Los Angeles is a charter city so it can design some of its own laws so long as those laws don’t interfere with the State’s business. To determine if a matter is a municipal affair, a court will ask whether there are good reasons, grounded on statewide interests, for the state law to preempt a local law Johnson v. Bradley, 4 Cal. 4th 389, 399 (1992). Traffic is an area of statewide concern, so California law on traffic matters trumps the City’s decisions. Helbach v. City of Long Beach, 50 Cal. App. 2d 242, 247 (1942).

Whoever is gating the municipal streets into the Hathaway Estate is continuing a public nuisance. The City has an obligation to remove those gates.

The Citizens Enclave case did not examine §37359 itself. §37359 states that anyone on the withdrawn property will be a trespasser except for those who have a private right in the property.

The property the City owns is an easement. No one has a private right in that easement. There are only the public rights to it.
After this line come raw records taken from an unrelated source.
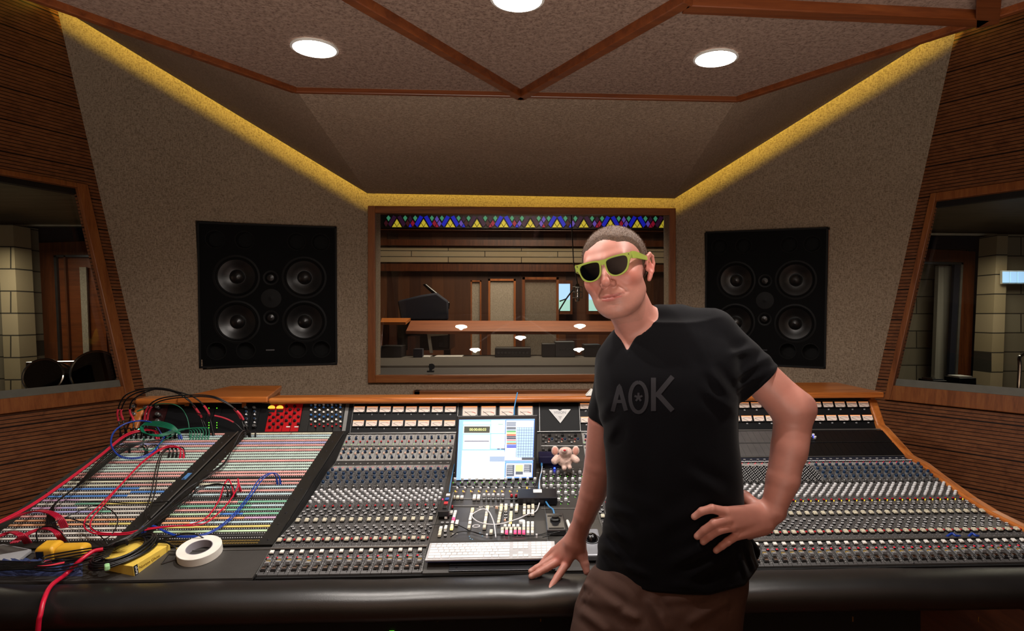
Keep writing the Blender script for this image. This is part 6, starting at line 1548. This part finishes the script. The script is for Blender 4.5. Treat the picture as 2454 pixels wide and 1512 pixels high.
# blue
for k in range(2):
    pc([(430 + 6 * k, 1052, .002), (424 + 4 * k, 1034, .03), (408, 1030 + k * 2, .035), (385, 1060, .03), (366, 1082 + k * 3, .03), (330, 1096 + k * 3, .03), (288, 1092 + k * 3, .035), (267 - k, 1065, .05), (275 - k * 2, 1034, .06), (305, 1014 - k, .07), (345, 1009 - k, .07), (372, 1018, .06), (392, 1048, .01)], 'cblu', ['outer blue cord of the round loop at the upper left', 'inner blue cord of the round loop at the upper left'][k], .0021)
    pc([(672 - 7 * k, 1160, .001), (668 - 8 * k, 1140 - k, .035), (652 - 6 * k, 1134, .045), (628 - 8 * k, 1150, .035), (600 - 6 * k, 1190, .018), (555 - 3 * k, 1243 - k * 3, .014), (500, 1279 - k * 3, .016), (440, 1288 - k * 3, .02), (400, 1277 - k * 3, .022), (370, 1262 - k * 2, .025), (345 + 6 * k, 1264, .018), (341 + 6 * k, 1279, .002)], 'cblu', ['right-hand blue cord of the pair sweeping across the right patch bay', 'left-hand blue cord of the pair sweeping across the right patch bay'][k], .0022)
# red
for k in range(2):
    pc([(376 + 5 * k, 1052, .002), (370 + 5 * k, 1034, .03), (345, 1029 + k * 3, .04), (300, 1042 + k * 4, .045), (240, 1090 + k * 4, .04), (160, 1150 + k * 4, .05), (70, 1212 + k * 4, .07), (-30, 1262 + k * 5, .09), (-120, 1300 + k * 5, .09)], 'cred', ['upper red cord of the pair running down the left edge of the console', 'lower red cord of the pair running down the left edge of the console'][k], .0030, None, True, False)
    pc([(431 + 9 * k, 1098, .001), (432 + 6 * k, 1078, .03), (415, 1068 + k * 3, .038), (385, 1075 + k * 3, .035), (340, 1108 + k * 2, .03), (290, 1160 + k * 2, .03), (240 + 8 * k, 1210, .03), (207 + 14 * k, 1242, .03), (204 + 14 * k, 1266, .03), (235 + 8 * k, 1280 - k * 3, .03), (300, 1281 - k * 4, .028), (350, 1270 - k * 3, .028), (405, 1262 - k, .026), (455 + 30 * k, 1257 - k, .024), (495 + 32 * k, 1240 - k * 14, .022), (524 + 28 * k, 1200 - k * 2, .022), (536 + 34 * k, 1165, .03), (547 + 23 * k, 1149 - k * 2, .032), (556 + 18 * k, 1166, .02), (561 + 16 * k, 1191 - 14 * k, .001)], 'cred', ['red cord with the left end plug, snaking over both patch bays', 'red cord with the right end plug, snaking over both patch bays'][k], .0024)
# black
for k in range(3):
    pc([(588 + 12 * k, 1048, .001), (586 + 12 * k, 1032, .03), (575 + 6 * k, 1040, .04), (558, 1075 + k, .03), (538 - 2 * k, 1112, .025), (500 - 5 * k, 1142, .02), (450, 1170 + k * 5, .02), (395, 1218 + k * 5, .022), (350, 1258 + k * 4, .03), (300, 1290 + k * 4, .035), (262, 1305 + k * 3, .03)], 'cblk' if k else 'cgry', ['grey-black cord, leftmost of three running from the silver knobs down the divider', 'black cord, middle of three running from the silver knobs down the divider', 'black cord, rightmost of three running from the silver knobs down the divider'][k], .0021, None, True, False)
    x = 541 + 9 * k; pc([(x + 6, 1192, .001), (x + 2, 1170, .03), (x - 12, 1160 + k, .035), (500 - 10 * k, 1163 + k * 2, .03), (450, 1190 + k * 4, .024), (395, 1230 + k * 4, .022), (345, 1266 + k * 2, .03), (285, 1296 + k * 3, .035)], 'cblk', ['black cord from the left plug of the cluster in the right patch bay', 'black cord from the middle plug of the cluster in the right patch bay', 'black cord from the right plug of the cluster in the right patch bay'][k], .0021, None, True, False)
for k in range(5):
    x = 404 + 9 * k; pc([(x, 1097, .001), (x + 2, 1080, .026), (x - 6, 1071, .034), (x - 22, 1076, .03)], 'cblk', 'short black plug with bent neck beside the red plugs of the left patch bay', .0024, 'black plugs beside the red ones', True, False)
for k, (x, y) in enumerate(((310, 1085), (348, 1092), (352, 1088), (373, 1088), (380, 1088))): pc([(x, y, .001), (x, y - 16, .026), (x - 8, y - 22, .034), (x - 20, y - 16, .03)], 'cblk', 'short black plug in the left patch bay inside the blue loop', .0024, 'black plugs inside the blue loop', True, False)
for k in range(2): pc([(405 - 5 * k, 1074, .03), (388 - 4 * k, 1090, .03), (378 - 6 * k, 1130, .028), (371 - 8 * k, 1180, .028), (358 - 8 * k, 1222, .028), (362 - 4 * k, 1246, .028), (380, 1258, .02)], 'cblk', ['right one of two black cords dropping straight across the left patch bay', 'left one of two black cords dropping straight across the left patch bay'][k], .0020, None, False, False)
for k in range(6):
    pc([(400 - 14 * k, 1052 + k * 2, .03), (340 - 10 * k, 1062 + k, .035), (280 - 8 * k, 1092 + k * 2, .035), (210 - 5 * k, 1148 + k * 3, .035), (150 - 3 * k, 1190 + k * 3, .035), (118 + 2 * k, 1225 + k, .03), (110 + 5 * k, 1262, .03)], 'cblk', 'black cord of the bundle descending along the left edge of the left patch bay', .0025, 'black cords down the left edge', False, False)
pc([(120, 1256, .03), (160, 1238, .035), (225, 1212, .03), (262, 1220, .03), (282, 1245, .03), (270, 1278, .03), (245, 1296, .02)], 'cblk', 'thin black cord making the big loop over the lower left patch bay', .0018, None, False, False)
pc([(110, 1246, .03), (165, 1242, .03), (215, 1262, .03), (248, 1292, .02), (258, 1305, .01)], 'cblk', 'thin black cord sagging inside the big loop', .0018, None, False, False)
pc([(90, 1300, .005), (88, 1275, .04), (105, 1262, .05), (130, 1264, .05), (150, 1280, .04), (171, 1308, .005)], 'cblk', 'black cord arched like a hoop above the yellow tester', .0022, None, False, False)
pc([(155, 1200, .012), (250, 1203, .012), (330, 1207, .012), (420, 1200, .014)], 'cblk', 'thin black cord lying level across the left patch bay', .0018, None, False, False)
pc([(500, 1300, .002), (478, 1284, .03), (448, 1278, .035), (410, 1287, .03), (370, 1300, .012)], 'cblk', 'black cord arching low at the foot of the right patch bay', .0020, None, True, False)
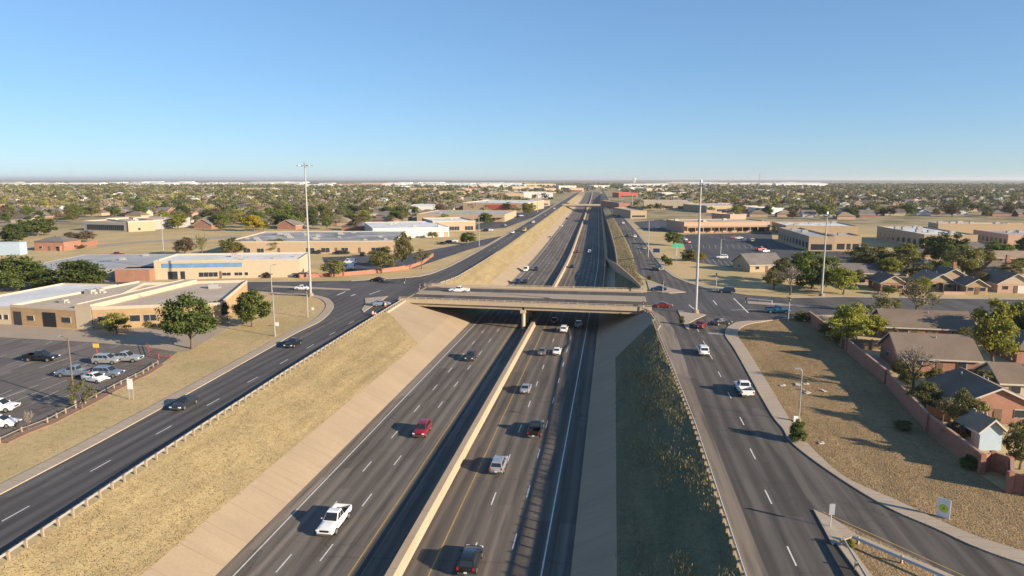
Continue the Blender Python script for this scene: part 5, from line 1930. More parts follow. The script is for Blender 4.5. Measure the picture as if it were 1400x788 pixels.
# ------------------------------------------------------------------ houses
def house(label, cx, cy, w, d, rz, kind="gable", wall=None, roof=None, h=2.7, rise=None, group=None, chimney=False, garage=False, front="y", fine=True, name="house", gable_wall=None, porch=False):
    """ridge along local y when kind is gable and front is y (gable towards the front); along x when front is x"""
    root = empty(name, (cx, cy, 0), rz, label, "house", group)
    wall = wall or M_brick
    roof = roof or M_shb
    ov_ = 0.5
    rise = rise or (w if front == "y" else d) * 0.27
    mb = MB()
    mb.box((0, 0, h / 2), (w, d, h))
    if kind == "gable":
        for s in (-1, 1):
            if front == "y":
                mb.face([(-w / 2, s * d / 2, h), (w / 2, s * d / 2, h), (0, s * d / 2, h + rise)], 1)
            else:
                mb.face([(s * w / 2, -d / 2, h), (s * w / 2, d / 2, h), (s * w / 2, 0, h + rise)], 1)
    mb.build("wall", [wall, gable_wall or wall], root)
    rb = MB()
    t = .16
    if kind == "gable":
        k = rise / ((w if front == "y" else d) / 2)
        W2, D2 = w / 2 + ov_, d / 2 + ov_

        def P(u, v, dz):
            z = h + rise - abs(u) * k + dz
            return (u, v, z) if front == "y" else (v, u, z)
        a, b = (W2, D2) if front == "y" else (D2, W2)
        for s in (-1, 1):
            f = [P(0, -b, t), P(s * a, -b, t), P(s * a, b, t), P(0, b, t)]
            rb.face(f if (s > 0) == (front == "y") else f[::-1])
            rb.face([P(0, -b, 0.02), P(s * a, -b, 0.02), P(s * a, b, 0.02), P(0, b, 0.02)][::-1])
        roofo = rb.build("roof", roof, root)
        tb = MB()
        for s in (-1, 1):
            for e in (-1, 1):
                tb.face([P(0, e * (b + .02), t + .02), P(s * (a + .02), e * (b + .02), t + .02), P(s * (a + .02), e * (b + .02), -.08), P(0, e * (b + .02), -.08)])
            tb.face([P(s * (a + .02), -b, t + .02), P(s * (a + .02), b, t + .02), P(s * (a + .02), b, -.08), P(s * (a + .02), -b, -.08)])
        tb.build("fascia", M_trim, roofo)
    else:
        W2, D2 = w / 2 + ov_, d / 2 + ov_
        m_ = min(W2, D2)
        rx, ry = W2 - m_, D2 - m_
        z0_, z1_ = h - .05, h + rise
        c = [(-W2, -D2, z0_), (W2, -D2, z0_), (W2, D2, z0_), (-W2, D2, z0_)]
        r0, r1 = ((-rx, 0, z1_), (rx, 0, z1_)) if rx >= ry else ((0, -ry, z1_), (0, ry, z1_))
        if rx >= ry:
            rb.face([c[0], c[1], r1, r0]); rb.face([c[1], c[2], r1]); rb.face([c[2], c[3], r0, r1]); rb.face([c[3], c[0], r0])
        else:
            rb.face([c[0], c[1], r0]); rb.face([c[1], c[2], r1, r0]); rb.face([c[2], c[3], r1]); rb.face([c[3], c[0], r0, r1])
        rb.face([c[3], c[2], c[1], c[0]])
        roofo = rb.build("roof", roof, root)
    if fine:
        fy = -d / 2
        if w > 5:
            for xx, ww in ((-w * .28, 1.5), (w * .28, 1.5)):
                if garage and xx > 0:
                    m = MB(); m.box((xx * .9, fy - .03, 1.1), (min(4.6, w * .42), .1, 2.2)); m.build("garage_door", M_garage, root)
                    continue
                m = MB(); m.box((xx, fy - .03, 1.55), (ww, .1, 1.2)); wn_ = m.build("window", M_trim, root)
                m = MB(); m.box((xx, fy - .10, 1.55), (ww - .2, .06, 1.0)); m.build("pane", M_winglass, wn_)
            m = MB(); m.box((0, fy - .03, 1.05), (1.0, .1, 2.1)); m.build("door", M_door, root)
        for s in (-1, 1):
            m = MB(); m.box((s * (w / 2 + .03), d * .1, 1.55), (.1, 1.4, 1.1)); wn_ = m.build("window", M_trim, root)
            m = MB(); m.box((s * (w / 2 + .10), d * .1, 1.55), (.06, 1.2, .9)); m.build("pane", M_winglass, wn_)
        m = MB()
        for vx, vy in ((w * .15, d * .2), (-w * .1, d * .3), (w * .05, -d * .1)):
            zz = h + rise - (abs(vx) if front == "y" else abs(vy)) * rise / ((w if front == "y" else d) / 2)
            m.tube([(vx, vy, zz - .3), (vx, vy, zz + .55)], .11, 6)
        m.build("vent_pipe", M_pole, roofo)
    if chimney:
        m = MB(); m.box((w * .25, d * .1, h + rise * .8), (.9, .8, rise * 1.5 + .6)); m.build("chimney", M_brick, roofo)
    if porch:
        m = MB(); m.box((w * .2, -d / 2 - 1.2, 2.45), (w * .5, 2.4, .15)); pc = m.build("porch_roof", roof, root)
        for s in (-.04, .44):
            m = MB(); m.box((w * s, -d / 2 - 2.2, 1.2), (.18, .18, 2.4)); m.build("post", M_trim, pc)
    return root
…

In order for the City to have withdrawn the Hathaway streets back in 1984, it had to prevent everyone in the subdivision from using the easement (the “dominant tenement” or “dominant estate” over the “servient” tenement of whoever owned the whole property. If a street is “vacated” by the City, it returns to whoever owned the servient tenement.

Back in 1984, someone cleverly obscured property rights law in order to give a real estate developer the opportunity to make more money by creating a gated community. The City Council adopted no findings, so it had no verifiable health and safety reason for doing this.